Photo Credit: Courtesy Lisa Yellow Eagle | SU Legal Dept.



I am thrilled to share a few updates on projects I have been working on to safeguard our water resources. Over the past few months, I have actively participated in initiatives and committees, strengthening our commitment to responsible water management.  

In December, I was honored to attend the Colorado River Water Users Association (CRWUA) with Vice Chairman Lorelei Cloud and technical water staff. CRWUA is held annually to bring together the Upper and Lower Basin stakeholders.  

The theme of the conference was “Constructing a Resilient Future: Rebuilding from the Ground Up.” This theme was very fitting, as many tribal leaders, including Vice Chairman Cloud, highlighted the importance and necessity for tribes and tribal voices to be included in policy-making discussions.  

I am the Tribe’s representative to the Ten Tribes Partnership (TTP). This is a coalition of upper and lower basin tribes that collectively work to elevate tribal voices and concerns regarding the management of the Colorado River. We meet every other month to discuss issues on the Colorado River with tribal updates, guest speakers, and updates from the Bureau of Reclamation.  

The Ten Tribes are coming together to identify shared ground in negotiation principles for the post-2026 Colorado River guidelines. We are working to find areas of agreement, address potential conflicts, and offer mutual support. Our common goal is to have a strong voice for all tribes at the negotiating table. 

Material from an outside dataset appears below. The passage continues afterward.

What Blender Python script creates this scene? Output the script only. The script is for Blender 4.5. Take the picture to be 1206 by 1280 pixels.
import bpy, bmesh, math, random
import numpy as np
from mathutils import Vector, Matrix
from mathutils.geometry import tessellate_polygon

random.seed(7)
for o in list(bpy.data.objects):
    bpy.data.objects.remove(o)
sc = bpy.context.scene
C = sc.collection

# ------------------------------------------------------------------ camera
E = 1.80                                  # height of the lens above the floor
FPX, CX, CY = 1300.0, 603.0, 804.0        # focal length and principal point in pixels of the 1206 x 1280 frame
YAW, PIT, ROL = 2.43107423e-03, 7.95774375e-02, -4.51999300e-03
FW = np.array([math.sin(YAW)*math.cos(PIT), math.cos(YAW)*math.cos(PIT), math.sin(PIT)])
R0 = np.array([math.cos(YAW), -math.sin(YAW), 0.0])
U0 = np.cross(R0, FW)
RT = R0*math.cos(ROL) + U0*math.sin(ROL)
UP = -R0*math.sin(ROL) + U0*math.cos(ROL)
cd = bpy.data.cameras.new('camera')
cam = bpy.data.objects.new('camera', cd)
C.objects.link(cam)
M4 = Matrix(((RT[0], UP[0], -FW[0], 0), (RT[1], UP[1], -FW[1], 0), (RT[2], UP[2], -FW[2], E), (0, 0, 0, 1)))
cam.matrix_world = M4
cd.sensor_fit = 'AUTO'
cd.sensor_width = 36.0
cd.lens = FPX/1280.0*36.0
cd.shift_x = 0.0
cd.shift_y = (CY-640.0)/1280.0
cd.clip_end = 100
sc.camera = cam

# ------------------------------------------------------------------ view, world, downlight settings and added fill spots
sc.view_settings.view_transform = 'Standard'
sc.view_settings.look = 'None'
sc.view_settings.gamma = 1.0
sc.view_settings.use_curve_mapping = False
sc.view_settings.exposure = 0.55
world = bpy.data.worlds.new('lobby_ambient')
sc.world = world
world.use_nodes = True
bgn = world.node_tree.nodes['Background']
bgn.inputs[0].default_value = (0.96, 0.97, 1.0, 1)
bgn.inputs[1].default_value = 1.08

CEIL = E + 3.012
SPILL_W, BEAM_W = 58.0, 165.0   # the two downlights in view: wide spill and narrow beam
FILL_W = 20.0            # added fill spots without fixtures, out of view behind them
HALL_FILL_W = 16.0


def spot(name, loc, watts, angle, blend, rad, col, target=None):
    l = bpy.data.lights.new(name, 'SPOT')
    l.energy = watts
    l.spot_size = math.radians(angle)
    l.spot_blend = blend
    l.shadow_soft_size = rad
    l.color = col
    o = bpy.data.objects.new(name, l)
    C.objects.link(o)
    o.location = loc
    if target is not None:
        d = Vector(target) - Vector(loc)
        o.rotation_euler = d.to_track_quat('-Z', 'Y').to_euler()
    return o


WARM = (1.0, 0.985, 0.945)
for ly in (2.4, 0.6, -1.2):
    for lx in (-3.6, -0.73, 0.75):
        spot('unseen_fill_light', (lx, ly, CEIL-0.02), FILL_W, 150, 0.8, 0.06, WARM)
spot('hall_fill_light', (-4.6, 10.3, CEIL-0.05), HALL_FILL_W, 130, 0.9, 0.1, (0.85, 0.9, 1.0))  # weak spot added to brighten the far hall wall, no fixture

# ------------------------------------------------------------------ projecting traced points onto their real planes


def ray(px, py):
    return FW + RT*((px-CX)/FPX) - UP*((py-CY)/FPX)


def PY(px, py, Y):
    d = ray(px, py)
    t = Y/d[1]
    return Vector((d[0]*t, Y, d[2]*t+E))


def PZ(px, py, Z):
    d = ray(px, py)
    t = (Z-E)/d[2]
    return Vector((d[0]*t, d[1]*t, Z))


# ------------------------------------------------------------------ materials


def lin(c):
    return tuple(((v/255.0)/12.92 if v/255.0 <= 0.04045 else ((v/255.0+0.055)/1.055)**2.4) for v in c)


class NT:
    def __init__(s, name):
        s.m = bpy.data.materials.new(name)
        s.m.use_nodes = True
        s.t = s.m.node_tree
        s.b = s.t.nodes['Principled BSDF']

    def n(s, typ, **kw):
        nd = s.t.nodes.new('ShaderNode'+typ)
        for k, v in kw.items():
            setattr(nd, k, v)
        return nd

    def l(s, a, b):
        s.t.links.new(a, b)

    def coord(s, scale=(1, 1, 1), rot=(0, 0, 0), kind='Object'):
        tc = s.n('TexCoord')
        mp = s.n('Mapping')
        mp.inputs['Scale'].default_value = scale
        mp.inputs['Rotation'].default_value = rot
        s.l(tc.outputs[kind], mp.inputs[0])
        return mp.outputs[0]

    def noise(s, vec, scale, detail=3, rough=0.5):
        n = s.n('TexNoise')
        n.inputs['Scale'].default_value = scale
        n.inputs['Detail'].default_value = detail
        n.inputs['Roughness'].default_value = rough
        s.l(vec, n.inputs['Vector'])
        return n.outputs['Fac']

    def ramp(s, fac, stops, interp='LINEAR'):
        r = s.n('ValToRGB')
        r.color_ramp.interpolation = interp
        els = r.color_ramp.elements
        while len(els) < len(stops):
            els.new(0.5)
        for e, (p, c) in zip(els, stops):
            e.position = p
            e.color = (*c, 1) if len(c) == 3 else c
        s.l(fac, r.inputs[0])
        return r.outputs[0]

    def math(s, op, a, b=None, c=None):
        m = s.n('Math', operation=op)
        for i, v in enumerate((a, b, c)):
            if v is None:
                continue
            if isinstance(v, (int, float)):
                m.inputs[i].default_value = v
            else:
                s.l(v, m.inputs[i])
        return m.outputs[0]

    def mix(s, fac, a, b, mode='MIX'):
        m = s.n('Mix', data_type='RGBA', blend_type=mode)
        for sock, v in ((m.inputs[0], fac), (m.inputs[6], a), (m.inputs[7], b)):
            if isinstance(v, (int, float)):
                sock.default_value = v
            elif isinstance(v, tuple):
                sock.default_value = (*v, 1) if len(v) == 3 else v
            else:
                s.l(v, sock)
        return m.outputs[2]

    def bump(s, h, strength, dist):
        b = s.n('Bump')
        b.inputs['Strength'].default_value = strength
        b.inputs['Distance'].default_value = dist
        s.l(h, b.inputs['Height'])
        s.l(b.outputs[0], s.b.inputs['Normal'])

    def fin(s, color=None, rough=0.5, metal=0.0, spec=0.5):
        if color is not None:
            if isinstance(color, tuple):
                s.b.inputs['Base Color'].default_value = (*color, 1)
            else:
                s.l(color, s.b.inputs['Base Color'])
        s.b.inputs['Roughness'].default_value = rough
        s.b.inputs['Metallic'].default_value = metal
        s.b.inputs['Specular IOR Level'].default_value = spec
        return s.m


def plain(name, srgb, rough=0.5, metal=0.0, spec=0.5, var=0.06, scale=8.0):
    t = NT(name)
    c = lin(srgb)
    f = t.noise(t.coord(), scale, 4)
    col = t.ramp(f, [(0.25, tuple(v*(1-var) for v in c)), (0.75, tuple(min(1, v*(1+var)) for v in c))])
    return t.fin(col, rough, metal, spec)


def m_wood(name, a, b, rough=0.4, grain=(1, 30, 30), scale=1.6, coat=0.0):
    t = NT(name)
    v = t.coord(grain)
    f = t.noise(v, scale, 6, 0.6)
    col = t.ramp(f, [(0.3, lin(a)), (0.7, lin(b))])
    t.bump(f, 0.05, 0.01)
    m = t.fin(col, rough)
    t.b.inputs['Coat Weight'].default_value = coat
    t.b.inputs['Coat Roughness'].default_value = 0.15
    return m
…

On Monday, March 4, I provided an update from our Tribe to the Upper Colorado River Commission (UCRC) during the 306th meeting. The UCRC’s goal is to promote collaboration and allocation of water between the Upper Basin States in addition to compliance with the 1922 Colorado River Compact. Historically, tribes and their senior water rights have been excluded from water management and allocation discussions. It is encouraging to see a positive shift towards tribal inclusion in Colorado River Basin discussions. It is critical for tribes and tribal leaders to be present to ensure that our voices and concerns are elevated. Our presence signifies that we are here, and we are committed to protecting our water.  

I am thankful for the opportunity to represent our Tribe to ensure our seat in shaping policies that directly impact our water resources. Together with other dedicated members, we are crafting solutions that balance the needs of various stakeholders while prioritizing the long-term health of our rivers.